Five minutes earlier, an elderly woman who was selling the paper on the sidewalk out of a shopping cart had been chased away when she complained about the fact that they were telling people not to buy Viet Weekly. A newspaper employee who witnessed the event called police, who have just arrived, along with Le Vu. The two cops quickly determine that no papers were stolen. "I have no problem with you selling the paper," one of them tells Vu. "But if they're telling people not to buy the paper, that's freedom of speech. There's nothing we can do."

Standing next to Vu is Chuoi Ly, who has worked as a distributor for the newspaper since it was founded four years ago. "Every store I go to today says they can't sell this paper," he says. "Every place that advertises, they're scared. I'm scared, too.
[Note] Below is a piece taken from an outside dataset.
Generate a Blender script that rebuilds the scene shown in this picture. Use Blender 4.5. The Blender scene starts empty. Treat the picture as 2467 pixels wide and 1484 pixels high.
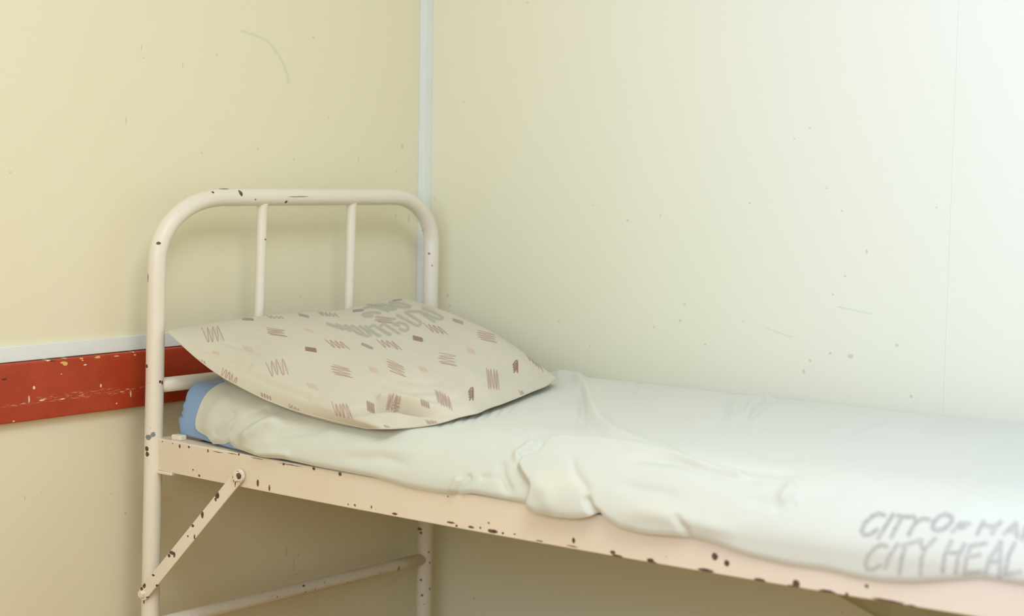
import bpy, bmesh, math
import numpy as np
from mathutils import Vector, Matrix

# ------------------------------------------------------------------ camera
W, H = 2467, 1484
FPX = 4246.9
YAW, PIT, ROLL = np.radians([37.2335, 4.8496, 0.9971])
fw = np.array([-np.sin(YAW)*np.cos(PIT), np.cos(YAW)*np.cos(PIT), -np.sin(PIT)])
rt = np.cross(fw, [0, 0, 1]); rt /= np.linalg.norm(rt); up = np.cross(rt, fw)
_c, _s = np.cos(ROLL), np.sin(ROLL)
rt, up = _c*rt+_s*up, -_s*rt+_c*up
XH = 0.09                                   # plane of the headboard, in front of the left wall
CAM = np.array([2.86671, -3.40131, 1.24])
sc = bpy.context.scene
col = sc.collection
cam_d = bpy.data.cameras.new('camera')
cam = bpy.data.objects.new('camera', cam_d); col.objects.link(cam)
cam_d.sensor_width = 36; cam_d.lens = FPX/W*36; cam_d.clip_start = .05
cam.matrix_world = Matrix(((rt[0], up[0], -fw[0], CAM[0]), (rt[1], up[1], -fw[1], CAM[1]),
                           (rt[2], up[2], -fw[2], CAM[2]), (0, 0, 0, 1)))
cam_d.dof.use_dof = True; cam_d.dof.focus_distance = 3.62; cam_d.dof.aperture_fstop = 2.7
sc.camera = cam

# ------------------------------------------------------------------ world, light, exposure
sc.view_settings.view_transform = 'Standard'; sc.view_settings.look = 'None'
sc.view_settings.gamma = 1; sc.view_settings.use_curve_mapping = False
sc.view_settings.exposure = 0.04
wd = bpy.data.worlds.new('world'); sc.world = wd; wd.use_nodes = True
wd.node_tree.nodes['Background'].inputs[0].default_value = (.75, .87, 1, 1)
wd.node_tree.nodes['Background'].inputs[1].default_value = 1.0
RX, RY, RZ = 4.6, -4.2, 2.9                 # room size
def area(name, loc, rot, sx, sy, power, colr):
    l = bpy.data.lights.new(name, 'AREA'); l.shape = 'RECTANGLE'; l.size = sx; l.size_y = sy
    l.energy = power; l.color = colr
    o = bpy.data.objects.new(name, l); col.objects.link(o); o.location = loc; o.rotation_euler = rot
    return o
# daylight through the long high window behind the camera (in the wall y = RY)
area('daylight_window', (2.45, RY-.02, 1.78), (math.radians(90), 0, 0), 2.9, 1.2, 47, (.93, 1.025, 1.24))
area('ceiling_light', (2.2, -1.9, RZ-.03), (0, 0, 0), 1.3, 1.3, 37, (.93, 1.025, 1.2))
# added blue lamp with narrowed spread, tints the right wall towards its upper right
def aim(o, tgt):
    o.rotation_euler = (Vector(tgt)-o.location).to_track_quat('-Z', 'Y').to_euler()
blue_wash = area('added_blue_wall_wash', (3.3, RY+.0, 2.2), (0, 0, 0), 1.2, .9, 33, (.02, .20, 1))
aim(blue_wash, (2.7, 0, 2.1)); blue_wash.data.spread = math.radians(66)

# ------------------------------------------------------------------ projection helpers
def ray(px, py): return fw+rt*(px-W/2)/FPX-up*(py-H/2)/FPX
def on(axis, val, px, py):
    a = ray(px, py); return CAM+a*(val-CAM[axis])/a[axis]
def proj(P):
    v = np.asarray(P, float)-CAM; d = v@fw
    return W/2+FPX*(v@rt)/d, H/2-FPX*(v@up)/d, d

# ------------------------------------------------------------------ object helpers
def link(name, me, mat=None, parent=None):
    o = bpy.data.objects.new(name, me); col.objects.link(o)
    if mat: me.materials.append(mat)
    if parent: o.parent = parent
    return o
def tag(o, label=None, cat=None, group=None, kind=None):
    for k, v in (('label', label), ('category', cat), ('group', group), ('kind', kind)):
        if v: o[k] = v
    return o
def mesh_from(verts, faces, smooth=True):
    me = bpy.data.meshes.new('m'); me.from_pydata([tuple(map(float, v)) for v in verts], [], faces)
    me.update()
    if smooth: me.polygons.foreach_set('use_smooth', [True]*len(me.polygons))
    return me
def grid_mesh(P, smooth=True, flip=False):
    """P: (n, m, 3) array -> quad mesh, fast"""
    n, m, _ = P.shape
    me = bpy.data.meshes.new('m')
    me.vertices.add(n*m); me.vertices.foreach_set('co', P.reshape(-1).astype(np.float32))
    i, j = np.meshgrid(np.arange(n-1), np.arange(m-1), indexing='ij')
    a = (i*m+j).ravel(); q = np.stack([a, a+m, a+m+1, a+1], 1)
    if flip: q = q[:, ::-1]
    k = len(q)
    me.loops.add(k*4); me.loops.foreach_set('vertex_index', q.ravel().astype(np.int32))
    me.polygons.add(k); me.polygons.foreach_set('loop_start', (np.arange(k)*4).astype(np.int32))
    me.polygons.foreach_set('use_smooth', np.ones(k, bool) if smooth else np.zeros(k, bool))
    me.update(calc_edges=True); me.validate()
    return me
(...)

They say, don't deliver this paper, but I need money."

Although the protesters' call for a boycott of Viet Weekly is taking an obvious toll on advertising sales and the distribution network, the 20 copies of the newspaper are all that's left of the 300 Ly brought to the corner just a few hours ago. One customer, Quan Hua, says he drove from El Toro to buy his copy. "I'm a supporter of Viet Weekly," he says. "I've bought this paper for many years. I went to a few other places to look for it, but there's nobody selling this paper."

"Why do you like this paper?" interrupts "Peter," an employee of a laundromat next door to the liquor store, who didn't want to give his last name. "I don't like this paper. I heard a lot of people say they support communism. People here don't read it."

"Freedom of speech," Hua answers, waving his hand in the air.

"Put the hand down," Peter says.

"We have an argument—we both talk," Hua continues. "Freedom of speech."

"Put the hand down," Peter says.

While they're arguing, a woman walks onto the sidewalk from the parking lot, grabs a copy of Viet Weekly, and drops 50 cents into a jar. Two more customers stop to purchase the newspaper. All 300 copies have now disappeared.

Le Vu walks up to Peter and asks why he's angry.

"They support communism," Peter says.

"No they don't," Vu insists.

"People don't buy this paper," Peter says. "Just ask them!" He stalks off.

Vu takes a deep breath. "These people are actually nice people who just don't like communism," he says. "And they're being used."